Analiz, elektrik üretim karışımı ve elektrik fiyatları açısından artan elektrik talebi nedeniyle elektrik şebekeleri üzerindeki ek yükün nispeten makul olacağını ve akıllı kontrollerin entegrasyonu ile daha da azaltılabileceğini gösteriyor.
AB’de konut binalarında yaklaşık 68 milyon gaz ve 18 milyon akaryakıt kazanı olduğu düşünülürse, ısı pompalarının hızlı bir şekilde büyütülmesi gerekli, ancak bu bazı zorluklar da oluştruyor. Toplam 86 milyon fosil yakıtlı konut kazanının 30 milyonunu ısı pompalarıyla değiştirmek, bu hanelerin nihai enerji tüketimini yüzde 36 ve karbon emisyonlarını yüzde 28 oranında azaltabilir.
Bu iddialı hedef aynı zamanda Avrupa ısı pompası endüstrisi için bir fırsat sunuyor. Köklü ve yenilikçi olan endüstri, çeşitli ısı pompası segmentlerinde de dünyada öncü konumunda. Rapora göre, AB şu anda inovasyonda güçlü bir konuma sahip, ancak özellikle değer yaratma giderek dijitalleşmeye ve sistem entegrasyonuna doğru ilerlerken, bu avantajı korumak için çaba gösterilmesi gerekiyor. Ayrıca, özellikle Çin’den gelen rekabet artıyor.

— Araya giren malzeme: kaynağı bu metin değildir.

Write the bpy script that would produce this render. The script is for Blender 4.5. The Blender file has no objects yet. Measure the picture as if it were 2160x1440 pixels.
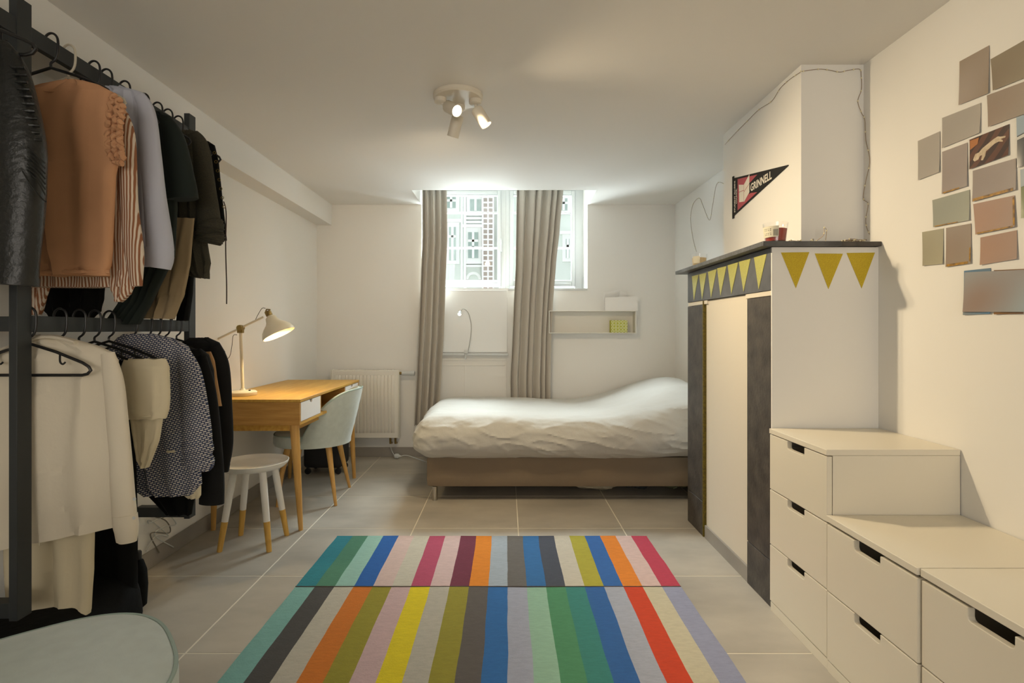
import bpy, bmesh, math, random
from mathutils import Vector, Matrix, noise
random.seed(7)
PI = math.pi
col = bpy.context.scene.collection
sc = bpy.context.scene

# ------------------------------------------------------------------ camera, world, lights, exposure
EYE = 1.139; F = 1138.0; VX, VY = 1068.0, 696.0
cam = bpy.data.cameras.new('camera'); co = bpy.data.objects.new('camera', cam); col.objects.link(co)
co.location = (0, 0, EYE); co.rotation_euler = (PI/2, 0, 0)
cam.sensor_width = 36; cam.lens = F/2160*36; cam.clip_start = .02
cam.shift_x = (1080-VX)/2160; cam.shift_y = -(720-VY)/2160
sc.camera = co
w = bpy.data.worlds.new('world'); sc.world = w; w.use_nodes = True
bgn = w.node_tree.nodes['Background']; bgn.inputs[0].default_value = (.93, .97, 1, 1); bgn.inputs[1].default_value = 1.05
sc.view_settings.view_transform = 'Standard'; sc.view_settings.look = 'None'
sc.view_settings.gamma = 1; sc.view_settings.use_curve_mapping = False
sc.view_settings.exposure = 0.06

def light(name, kind, loc, energy, color, aim=None, **kw):
    l = bpy.data.lights.new(name, kind); l.energy = energy; l.color = color
    for k, v in kw.items(): setattr(l, k, v)
    o = bpy.data.objects.new(name, l); o.location = loc; col.objects.link(o)
    if aim is not None:
        o.rotation_euler = (Vector(aim)-Vector(loc)).to_track_quat('-Z', 'Y').to_euler()
    return o
WARM = (1, .80, .52)
# added soft fill behind the camera, standing in for the rest of the room
light('rear_fill_light', 'AREA', (-.1, -3.7, 1.40), 63, (1, .935, .85), aim=(-.1, 2, 4.6), shape='RECTANGLE', size=2.4, size_y=1.5)
# the bulb in the ceiling fitting
light('ceiling_bulb', 'SPOT', (-.215, 2.535, 2.165), 78, WARM, aim=(1.3, 1.75, 1.05), spot_size=math.radians(102), spot_blend=1, shadow_soft_size=.022)
light('ceiling_bulb_right', 'SPOT', (-.080, 2.58, 2.08), 36, WARM, aim=(.9, 2.9, .5), spot_size=math.radians(130), spot_blend=.9, shadow_soft_size=.03)
light('ceiling_bulb_back', 'SPOT', (-.265, 2.70, 2.07), 26, WARM, aim=(-.7, 4.6, .8), spot_size=math.radians(130), spot_blend=.9, shadow_soft_size=.03)
light('desk_bulb', 'SPOT', (-1.362, 3.2, 1.150), 10, (1, .74, .38), aim=(-1.30, 3.28, .75), spot_size=math.radians(150), spot_blend=.5, shadow_soft_size=.03)
light('window_daylight', 'AREA', (-.02, 6.0, 3.2), 700, (.82, .92, 1), aim=(-.02, 4.6, 1.5), shape='RECTANGLE', size=2.2, size_y=1.0)

light('low_outside_fill', 'AREA', (-.02, 6.8, .85), 380, (.84, .93, 1), aim=(-.02, 4.2, 2.1), shape='RECTANGLE', size=3.2, size_y=.9)  # unseen area light added low outside to brighten the far ceiling

# ------------------------------------------------------------------ helpers
def at(px, py, Y):                       # pixel on the plane at depth Y -> point
    return Vector(((px-VX)*Y/F, Y, EYE-(py-VY)*Y/F))
def onx(px, py, X):                      # pixel on the plane x = X -> point
    Y = X*F/(px-VX); return Vector((X, Y, EYE-(py-VY)*Y/F))

class M:
    def __init__(s): s.v = []; s.f = []; s.mi = []
    def add(s, vs, fs, mi=0):
        b = len(s.v); s.v += [Vector(v) for v in vs]
        for f in fs: s.f.append([b+i for i in f]); s.mi.append(mi)
        return s
    def box(s, x0, x1, y0, y1, z0, z1, mi=0):
        vs = [(x, y, z) for x in (x0, x1) for y in (y0, y1) for z in (z0, z1)]
        return s.add(vs, [(0,1,3,2),(4,6,7,5),(0,4,5,1),(2,3,7,6),(0,2,6,4),(1,5,7,3)], mi)
    def prism(s, pts, vec, mi=0):         # polygon swept along vec
        n = len(pts); vec = Vector(vec)
        vs = [Vector(p) for p in pts]+[Vector(p)+vec for p in pts]
        fs = [tuple(range(n)), tuple(range(2*n-1, n-1, -1))]+[(i, i+n, (i+1)%n+n, (i+1)%n) for i in range(n)]
        return s.add(vs, fs, mi)
    def tube(s, pts, r, n=10, closed=False, flat=1.0, axis=None, mi=0):
        pts = [Vector(p) for p in pts]; m = len(pts)
        rs = r if isinstance(r, (list, tuple)) else [r]*m
        vs = []; up = None
        for i, p in enumerate(pts):
            if closed: t = pts[(i+1)%m]-pts[i-1]
            else: t = pts[min(i+1, m-1)]-pts[max(i-1, 0)]
            t = t.normalized() if t.length > 1e-9 else Vector((0, 0, 1))
            if axis is not None: u = Vector(axis)-t*t.dot(Vector(axis)); u = u.normalized()
            else:
                if up is None: up = Vector((0, 0, 1)) if abs(t.z) < .9 else Vector((1, 0, 0))
                u = (up-t*t.dot(up)).normalized(); up = u
            wv = t.cross(u)
            for k in range(n):
                a = 2*PI*k/n; vs.append(p+u*math.cos(a)*rs[i]*flat+wv*math.sin(a)*rs[i])
        fs = []
        for i in range(m if closed else m-1):
            j = (i+1) % m
            for k in range(n): fs.append((i*n+k, i*n+(k+1)%n, j*n+(k+1)%n, j*n+k))
        if not closed: fs += [tuple(range(n-1, -1, -1)), tuple(range((m-1)*n, m*n))]
        return s.add(vs, fs, mi)
    def lathe(s, prof, c=(0,0,0), n=32, d=(0,0,1), cap=True, mi=0):   # prof: (radius, height along d)
        d = Vector(d).normalized(); q = Vector((0,0,1)).rotation_difference(d); c = Vector(c)
        vs = [c+q@Vector((r*math.cos(2*PI*k/n), r*math.sin(2*PI*k/n), z)) for r, z in prof for k in range(n)]
        fs = [(i*n+k, i*n+(k+1)%n, (i+1)*n+(k+1)%n, (i+1)*n+k) for i in range(len(prof)-1) for k in range(n)]
        if cap: fs += [tuple(range(n-1, -1, -1)), tuple(range((len(prof)-1)*n, len(prof)*n))]
        return s.add(vs, fs, mi)
ORG = {}
def tag(o, label=None, cat=None, group=None, kind=None):
    if label: o['label'] = label
    if cat: o['category'] = cat
    if group: o['group'] = group
    if kind: o['kind'] = kind
    return o
def thing(name, loc, label, cat, group=None):
    o = bpy.data.objects.new(name, None); col.objects.link(o); o.location = loc; o.empty_display_size = .1
    ORG[o.name] = Vector(loc); return tag(o, label, cat, group)
def obj(name, m, mats, parent=None, smooth=True, bevel=0, subsurf=0, label=None, cat=None, group=None, kind=None, seg=2):
    me = bpy.data.meshes.new(name)
    if not isinstance(mats, (list, tuple)): mats = [mats]
    if parent is not None: org = ORG[parent.name]
    else:
        xs = [v.x for v in m.v]; ys = [v.y for v in m.v]; zs = [v.z for v in m.v]
        org = Vector(((min(xs)+max(xs))/2, (min(ys)+max(ys))/2, min(zs)))
    me.from_pydata([tuple(v-org) for v in m.v], [], m.f)
    for mt in mats: me.materials.append(mt)
    for p, i in zip(me.polygons, m.mi): p.material_index = i
    bm = bmesh.new(); bm.from_mesh(me); bmesh.ops.recalc_face_normals(bm, faces=bm.faces); bm.to_mesh(me); bm.free()
    if smooth:
        me.shade_smooth(); me.set_sharp_from_angle(angle=math.radians(38))
    o = bpy.data.objects.new(name, me); col.objects.link(o)
    if parent is not None: o.parent = parent
    else: o.location = org
    ORG[o.name] = org
    if bevel:
        b = o.modifiers.new('bevel', 'BEVEL'); b.width = bevel; b.segments = seg; b.limit_method = 'ANGLE'; b.angle_limit = math.radians(40)
    if subsurf:
        b = o.modifiers.new('sub', 'SUBSURF'); b.levels = subsurf; b.render_levels = subsurf
    return tag(o, label, cat, group, kind)
def tree_copy(o, parent=None):
    c = o.copy(); col.objects.link(c); c.parent = parent
    for ch in list(o.children): tree_copy(ch, c)
    return c
def struct(name, m, mat, parent=None, bevel=0, label=None):
    o = obj(name, m, mat, parent, bevel=bevel)
    if parent is None: o['kind'] = 'structure'
    if label: o['label'] = label
    return o
def spline(pts, n=8):
    pts = [Vector(p) for p in pts]; out = []
    for i in range(len(pts)-1):
        p0 = pts[max(i-1, 0)]; p1 = pts[i]; p2 = pts[i+1]; p3 = pts[min(i+2, len(pts)-1)]
        for k in range(n):
            t = k/n
            out.append(.5*((2*p1)+(p2-p0)*t+(2*p0-5*p1+4*p2-p3)*t*t+(3*p1-p0-3*p2+p3)*t**3))
    return out+[pts[-1]]
def lin(c): c = c/255; return c/12.92 if c <= .04045 else ((c+.055)/1.055)**2.4
def L3(rgb): return (lin(rgb[0]), lin(rgb[1]), lin(rgb[2]), 1)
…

Isı pompaları, AB’nin karbondan arındırma hedeflerine ve 2030 yılına kadar Rusya’nın fosil yakıtlarından bağımsızlığına ve ayrıca daha düşük enerji faturaları nedeniyle enerji yoksulluğuyla mücadele etme hırsına ulaşmak için çok önemli bir çözüm olarak ortaya çıkıyor.
Avrupa Komisyonu, bu teknolojinin dağıtımını kolaylaştırmak ve hızlandırmak için Isı Pompası Eylem Planı üzerinde şu konularda çalışıyor:
- Komisyon, AB ülkeleri ve sektör arasındaki ortaklığı güçlendirmek,
- Tüm ilgi gruplarıyla iletişimi geliştirmek ve ısı pompalarının piyasaya sürülmesi için beceri ortaklığını kolaylaştırmak,
- Elverişli bir düzenleyici ve politika çerçevesi ve erişilebilir finansman sağlamak.